While this is only about half the list, these questions are the ones I’ve found to work best in the widest variety of situations:
- If you were a dragon, what would you hoard and why?
- What could you give a TED talk on right now with virtually no preparation?
- If you were a pirate, what would your mascot be and why?
- If you could have any super power, what would you have and why?
- If you could be invisible or have the power of flight, which would you choose and why?
- You’re being sold as an action figure, what 2 accessories do you come with and why?
- Who would you replace the heads on Mount Rushmore with? Be prepared to explain what Mount Rushmore is to non-Americans.
- If you could eat ice cream that is flavored like any concept, what would it be? (Eg. Jazz music, going back to sleep on a Sunday morning, checking your bank account with lots of money in it)
- What are your skills that would aid us in a zombie apocalypse?
- If you were getting sucked into universe where everything started with the same letter, what letter would it be and why?
- Would you rather be a pirate, a cowboy, or a samuari? Why?
- If you could only do 1 action for the rest of eternity, what would that action be?
- If you could live in any TV show or movie, what would you choose and why?
- If you could dispense 5 liquids (one from each finger), what would you dispense and why?
- If you can have dinner with anyone living or dead, who would it be and why?
- Would you rather have eyes that can film everything or ears that record everything?
- If time was frozen for 24 hours but you could still move around, what would you do?
- If you were given 1 hour with an alien and you can ask 3 questions, what would you ask?
- If your pet suddenly spoke and said just one sentence, what would be the most unsettling thing it could say?
- If you could “get with” one animated movie character, who would it be and why?
- Which movie villain (or real life villain) do you most identify with and why?

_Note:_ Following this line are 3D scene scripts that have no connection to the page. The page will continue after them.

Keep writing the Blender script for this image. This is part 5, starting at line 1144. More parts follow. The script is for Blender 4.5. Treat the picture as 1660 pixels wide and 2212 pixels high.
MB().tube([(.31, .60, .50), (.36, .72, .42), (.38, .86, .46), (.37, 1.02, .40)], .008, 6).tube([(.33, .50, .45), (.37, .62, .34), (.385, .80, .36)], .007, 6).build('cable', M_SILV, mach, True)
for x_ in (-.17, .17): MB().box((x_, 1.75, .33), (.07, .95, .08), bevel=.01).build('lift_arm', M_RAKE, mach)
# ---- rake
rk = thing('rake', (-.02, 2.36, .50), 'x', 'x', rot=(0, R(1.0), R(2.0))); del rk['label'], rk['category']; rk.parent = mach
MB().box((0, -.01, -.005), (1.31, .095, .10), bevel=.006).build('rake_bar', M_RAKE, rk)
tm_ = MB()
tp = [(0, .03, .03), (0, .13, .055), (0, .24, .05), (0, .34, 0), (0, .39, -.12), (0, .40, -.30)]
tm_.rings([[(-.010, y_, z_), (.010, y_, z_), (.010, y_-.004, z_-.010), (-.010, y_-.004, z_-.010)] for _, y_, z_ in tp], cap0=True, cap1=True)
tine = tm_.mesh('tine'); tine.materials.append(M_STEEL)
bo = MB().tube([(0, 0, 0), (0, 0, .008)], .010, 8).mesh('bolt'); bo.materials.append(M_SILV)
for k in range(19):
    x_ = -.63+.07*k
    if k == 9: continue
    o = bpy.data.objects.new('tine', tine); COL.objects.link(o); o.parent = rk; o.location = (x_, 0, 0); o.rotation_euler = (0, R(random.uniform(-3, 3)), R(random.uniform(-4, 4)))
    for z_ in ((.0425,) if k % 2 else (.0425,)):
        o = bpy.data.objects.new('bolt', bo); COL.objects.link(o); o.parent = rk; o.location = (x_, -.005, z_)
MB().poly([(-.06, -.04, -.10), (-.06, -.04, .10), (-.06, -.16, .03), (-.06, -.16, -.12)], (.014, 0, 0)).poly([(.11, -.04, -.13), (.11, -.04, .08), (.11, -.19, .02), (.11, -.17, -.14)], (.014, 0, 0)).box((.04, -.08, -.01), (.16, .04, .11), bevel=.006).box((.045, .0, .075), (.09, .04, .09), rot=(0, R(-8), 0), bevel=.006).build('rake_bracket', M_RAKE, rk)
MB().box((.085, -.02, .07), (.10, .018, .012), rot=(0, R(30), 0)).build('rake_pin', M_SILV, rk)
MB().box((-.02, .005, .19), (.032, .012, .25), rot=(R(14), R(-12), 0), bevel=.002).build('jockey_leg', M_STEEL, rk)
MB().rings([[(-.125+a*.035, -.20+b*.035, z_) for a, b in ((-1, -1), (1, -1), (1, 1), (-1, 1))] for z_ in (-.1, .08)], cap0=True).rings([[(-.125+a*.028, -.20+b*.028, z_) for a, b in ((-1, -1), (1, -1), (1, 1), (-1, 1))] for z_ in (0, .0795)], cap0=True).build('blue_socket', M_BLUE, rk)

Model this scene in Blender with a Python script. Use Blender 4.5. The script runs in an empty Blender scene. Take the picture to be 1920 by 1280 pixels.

- If you could roast any historical figure, who would you roast? Why? And what would you say?
Closing Thoughts
The real value is not in the questions or the answers, but the conversation that follows. While it’s not always easy to get people talking, showing genuine interest in understanding people usually keeps the conversations going. These kinds of questions engender everything from philosophical insights about people’s world views to info-dumping about a niche topic. Pay close attention to the responses so you can follow up and continue the conversation. But be prepared to answer the question yourself. Conversations are a 2-way street and connection is created in both directions.